Introduction to RDDs

A Resilient Distributed Dataset (RDD) is an immutable, distributed collection of objects. Spark RDDs are resilient or fault tolerant, which enables Spark to recover the RDD in the face of failures. Immutability makes the RDDs read-only once created. Transformations allow operations on the RDD to create a new RDD but the original RDD is never modified once created. This makes RDDs immune to race conditions and other synchronization problems.

The distributed nature of the RDDs works because an RDD only contains a reference to the data, whereas the actual data is contained within partitions across the nodes in the cluster.

Conceptually, a RDD is a distributed collection of elements spread out across multiple nodes in the cluster. We can simplify a RDD to better understand by thinking of a RDD as a large array of integers distributed across machines.

A RDD is actually a dataset that has been partitioned across the cluster and the partitioned data could be from HDFS (Hadoop Distributed File System), HBase table, Cassandra table, Amazon S3.

Internally, each RDD is characterized by five main properties:

  • A list of partitions
  • A function for computing each split
  • A list of dependencies on other RDDs
  • Optionally, a partitioner for key-value RDDs (for example, to say that the RDD is hash partitioned)
  • Optionally, a list of preferred locations to compute each split on (for example, block locations for an HDFS file)

Take a look at the following diagram:

Within your program, the driver treats the RDD object as a handle to the distributed data. It is analogous to a pointer to the data, rather than the actual data used, to reach the actual data when it is required.

The RDD by default uses the hash partitioner to partition the data across the cluster. The number of partitions is independent of the number of nodes in the cluster. It could very well happen that a single node in the cluster has several partitions of data. The number of partitions of data that exist is entirely dependent on how many nodes your cluster has and the size of the data. If you look at the execution of tasks on the nodes, then a task running on an executor on the worker node could be processing the data which is available on the same local node or a remote node. This is called the locality of the data, and the executing task chooses the most local data possible.

The locality affects the performance of your job significantly. The order of preference of locality by default can be shown as
PROCESS_LOCAL > NODE_LOCAL > NO_PREF > RACK_LOCAL > ANY

There is no guarantee of how many partitions a node might get. This affects the processing efficiency of any executor, because if you have too many partitions on a single node processing multiple partitions, then the time taken to process all the partitions also grows, overloading the cores on the executor, and thus slowing down the entire stage of processing, which directly slows down the entire job.
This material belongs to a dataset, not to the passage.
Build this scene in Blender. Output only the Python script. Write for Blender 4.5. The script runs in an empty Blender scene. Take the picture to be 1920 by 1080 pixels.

In fact, partitioning is one of the main tuning factors to improve the performance of a Spark job. Refer to the following command:

class RDD[T: ClassTag]

Let's look further into what an RDD will look like when we load data. The following is an example of how Spark uses different workers to load different partitions or splits of the data:

No matter how the RDD is created, the initial RDD is typically called the base RDD and any subsequent RDDs created by the various operations are part of the lineage of the RDDs. This is another very important aspect to remember, as the secret to fault tolerance and recovery is that the Driver maintains the lineage of the RDDs and can execute the lineage to recover any lost blocks of the RDDs.

The following is an example showing multiple RDDs created as a result of operations. We start with the Base RDD, which has 24 items and derive another RDD carsRDD that contains only items (3) which match cars:

The number of partitions does not change during such operations, as each executor applies the filter transformation in-memory, generating a new RDD partition corresponding to the original RDD partition.